Beneath this task is a listing; retype all of it exactly.
──────── Source excerpt ────────
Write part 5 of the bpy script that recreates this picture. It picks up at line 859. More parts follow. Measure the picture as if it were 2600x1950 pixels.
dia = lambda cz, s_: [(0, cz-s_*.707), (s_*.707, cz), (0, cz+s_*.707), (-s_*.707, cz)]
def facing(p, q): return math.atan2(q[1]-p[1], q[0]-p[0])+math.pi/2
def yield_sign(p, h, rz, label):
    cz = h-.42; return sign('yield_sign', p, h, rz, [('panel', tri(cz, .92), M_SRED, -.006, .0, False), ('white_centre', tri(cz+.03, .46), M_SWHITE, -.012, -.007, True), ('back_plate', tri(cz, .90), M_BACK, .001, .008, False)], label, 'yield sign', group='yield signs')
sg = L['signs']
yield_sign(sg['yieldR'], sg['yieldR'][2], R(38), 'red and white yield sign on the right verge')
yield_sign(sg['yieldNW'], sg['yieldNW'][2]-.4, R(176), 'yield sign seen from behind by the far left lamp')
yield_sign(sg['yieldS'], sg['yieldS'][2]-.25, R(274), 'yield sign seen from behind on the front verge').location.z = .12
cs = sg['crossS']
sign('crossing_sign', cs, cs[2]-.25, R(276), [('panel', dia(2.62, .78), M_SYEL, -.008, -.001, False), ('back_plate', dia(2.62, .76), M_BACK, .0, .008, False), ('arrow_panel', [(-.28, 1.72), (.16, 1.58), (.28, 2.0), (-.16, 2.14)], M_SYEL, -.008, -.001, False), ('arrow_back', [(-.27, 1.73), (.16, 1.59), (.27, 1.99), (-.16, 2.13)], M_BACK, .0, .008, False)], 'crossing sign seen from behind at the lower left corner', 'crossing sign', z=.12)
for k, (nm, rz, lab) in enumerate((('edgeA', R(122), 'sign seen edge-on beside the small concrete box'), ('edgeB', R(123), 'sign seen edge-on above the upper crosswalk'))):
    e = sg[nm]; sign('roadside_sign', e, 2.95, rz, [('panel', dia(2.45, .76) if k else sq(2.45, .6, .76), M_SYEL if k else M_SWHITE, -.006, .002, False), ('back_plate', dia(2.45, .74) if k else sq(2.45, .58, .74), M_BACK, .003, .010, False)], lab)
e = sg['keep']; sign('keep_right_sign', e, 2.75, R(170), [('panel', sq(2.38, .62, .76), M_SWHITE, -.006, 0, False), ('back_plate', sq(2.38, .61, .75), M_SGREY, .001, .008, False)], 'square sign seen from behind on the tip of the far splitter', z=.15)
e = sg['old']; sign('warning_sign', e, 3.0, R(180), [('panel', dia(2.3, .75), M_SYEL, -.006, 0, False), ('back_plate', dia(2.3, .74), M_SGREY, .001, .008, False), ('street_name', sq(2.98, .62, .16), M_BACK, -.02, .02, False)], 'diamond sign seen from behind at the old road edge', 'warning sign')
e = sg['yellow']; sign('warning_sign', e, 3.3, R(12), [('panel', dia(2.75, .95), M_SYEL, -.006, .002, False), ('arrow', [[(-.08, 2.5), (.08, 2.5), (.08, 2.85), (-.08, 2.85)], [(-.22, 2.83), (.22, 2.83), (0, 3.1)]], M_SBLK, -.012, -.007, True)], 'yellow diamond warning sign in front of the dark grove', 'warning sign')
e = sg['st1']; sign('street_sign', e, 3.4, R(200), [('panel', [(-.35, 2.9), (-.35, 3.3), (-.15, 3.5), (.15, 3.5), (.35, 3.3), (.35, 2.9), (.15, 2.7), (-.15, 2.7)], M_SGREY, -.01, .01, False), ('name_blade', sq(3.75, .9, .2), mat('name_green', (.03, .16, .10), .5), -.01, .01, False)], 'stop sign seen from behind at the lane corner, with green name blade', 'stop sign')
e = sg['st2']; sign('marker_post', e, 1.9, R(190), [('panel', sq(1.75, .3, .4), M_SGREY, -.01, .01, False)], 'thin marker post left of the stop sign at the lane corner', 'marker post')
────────
• **Written response**:
Write part 5 of the bpy script that recreates this picture. It picks up at line 859. More parts follow. Measure the picture as if it were 2600x1950 pixels.
dia = lambda cz, s_: [(0, cz-s_*.707), (s_*.707, cz), (0, cz+s_*.707), (-s_*.707, cz)]
def facing(p, q): return math.atan2(q[1]-p[1], q[0]-p[0])+math.pi/2
def yield_sign(p, h, rz, label):
    cz = h-.42; return sign('yield_sign', p, h, rz, [('panel', tri(cz, .92), M_SRED, -.006, .0, False), ('white_centre', tri(cz+.03, .46), M_SWHITE, -.012, -.007, True), ('back_plate', tri(cz, .90), M_BACK, .001, .008, False)], label, 'yield sign', group='yield signs')
sg = L['signs']
yield_sign(sg['yieldR'], sg['yieldR'][2], R(38), 'red and white yield sign on the right verge')
yield_sign(sg['yieldNW'], sg['yieldNW'][2]-.4, R(176), 'yield sign seen from behind by the far left lamp')
yield_sign(sg['yieldS'], sg['yieldS'][2]-.25, R(274), 'yield sign seen from behind on the front verge').location.z = .12
cs = sg['crossS']
sign('crossing_sign', cs, cs[2]-.25, R(276), [('panel', dia(2.62, .78), M_SYEL, -.008, -.001, False), ('back_plate', dia(2.62, .76), M_BACK, .0, .008, False), ('arrow_panel', [(-.28, 1.72), (.16, 1.58), (.28, 2.0), (-.16, 2.14)], M_SYEL, -.008, -.001, False), ('arrow_back', [(-.27, 1.73), (.16, 1.59), (.27, 1.99), (-.16, 2.13)], M_BACK, .0, .008, False)], 'crossing sign seen from behind at the lower left corner', 'crossing sign', z=.12)
for k, (nm, rz, lab) in enumerate((('edgeA', R(122), 'sign seen edge-on beside the small concrete box'), ('edgeB', R(123), 'sign seen edge-on above the upper crosswalk'))):
    e = sg[nm]; sign('roadside_sign', e, 2.95, rz, [('panel', dia(2.45, .76) if k else sq(2.45, .6, .76), M_SYEL if k else M_SWHITE, -.006, .002, False), ('back_plate', dia(2.45, .74) if k else sq(2.45, .58, .74), M_BACK, .003, .010, False)], lab)
e = sg['keep']; sign('keep_right_sign', e, 2.75, R(170), [('panel', sq(2.38, .62, .76), M_SWHITE, -.006, 0, False), ('back_plate', sq(2.38, .61, .75), M_SGREY, .001, .008, False)], 'square sign seen from behind on the tip of the far splitter', z=.15)
e = sg['old']; sign('warning_sign', e, 3.0, R(180), [('panel', dia(2.3, .75), M_SYEL, -.006, 0, False), ('back_plate', dia(2.3, .74), M_SGREY, .001, .008, False), ('street_name', sq(2.98, .62, .16), M_BACK, -.02, .02, False)], 'diamond sign seen from behind at the old road edge', 'warning sign')
e = sg['yellow']; sign('warning_sign', e, 3.3, R(12), [('panel', dia(2.75, .95), M_SYEL, -.006, .002, False), ('arrow', [[(-.08, 2.5), (.08, 2.5), (.08, 2.85), (-.08, 2.85)], [(-.22, 2.83), (.22, 2.83), (0, 3.1)]], M_SBLK, -.012, -.007, True)], 'yellow diamond warning sign in front of the dark grove', 'warning sign')
e = sg['st1']; sign('street_sign', e, 3.4, R(200), [('panel', [(-.35, 2.9), (-.35, 3.3), (-.15, 3.5), (.15, 3.5), (.35, 3.3), (.35, 2.9), (.15, 2.7), (-.15, 2.7)], M_SGREY, -.01, .01, False), ('name_blade', sq(3.75, .9, .2), mat('name_green', (.03, .16, .10), .5), -.01, .01, False)], 'stop sign seen from behind at the lane corner, with green name blade', 'stop sign')
e = sg['st2']; sign('marker_post', e, 1.9, R(190), [('panel', sq(1.75, .3, .4), M_SGREY, -.01, .01, False)], 'thin marker post left of the stop sign at the lane corner', 'marker post')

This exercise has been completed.